I understand. But nothing prevents you to wrap a simple script loader 
main script; something like

	execfile(argv[1])

would do it in Python. pyinstaller has a single-file wrapping mode, 
where you get the analogue of a starpack in Tcl.

But I still think Tcl/Tk is a much better fit. For one thing, 
pyinstaller makes huge executables. I did this on Linux to wrap a 
program with matplotlib and Tkinter; I ended up with ~100MB in size. 
That's because pyinstaller pulled in a lot of system libraries, among 
them QT, wxWidgets etc. Without them, the program did not run despite it 
used only Tkinter. In contrast, a starpack wish with just Tcl&Tk is 
around 2MB in size.

Second, Tcl/Tk is much nicer to use interactively. Consider an 
interactive environment, which woud not include the "ls" command. In 
Tcl, you can define

	proc ls {args} {
		if {[length $args] == 0} { set args * }
		puts [join [glob -nocomplain {*}$args] \n]
	}

and then, the following commands all work as expected

	ls
	ls *.jpg
	ls *.txt *.jpg

The analogue in Python would look like this

	import glob
	def ls(*args):
		for pat in args if len(args)>0 else ('*'):
			print '\n'.join(glob.glob(pat))

but using it is ugly and inconvenient compared to the shellish way in Tcl:

	ls()
	ls('*.txt')
	ls('*.jpg', '*.txt')

Of course this is a contrived example, because all interactive 
environments already provide ls. But I usually extend my Tcl with 
similar commands and then just use tkcon to enter them on-the-fly.

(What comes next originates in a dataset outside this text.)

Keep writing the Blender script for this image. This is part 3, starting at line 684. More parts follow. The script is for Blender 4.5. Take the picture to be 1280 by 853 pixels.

I also think that for your use case, you will not need to write C 
extensions. A standard starpack gives you many things out of the box, 
like looking into ZIP files. Even creating them is just two pages of 
code. I would suggest that you put together a couple of packages, put 
them in a lib/ folder, have your main.tcl something like

lappend auto_path [file join [file dirname [info script]] lib]
package require tkcon
tkcon show

and bake that together using sdx into a starpack. Then you have a single 
interpreter, with an interactive console, and you can extend this by Tcl 
modules and still have a single executable.

For example, you can get some inspiration from kbs.tcl, which contains a 
rather complete make system. It usually builds tclkits, but you can rip 
the build system off and write your own dependencies with it. Make a 
package out of it, and then your scripts would just package require 
make, to get things done which are best describe by a dependency graph.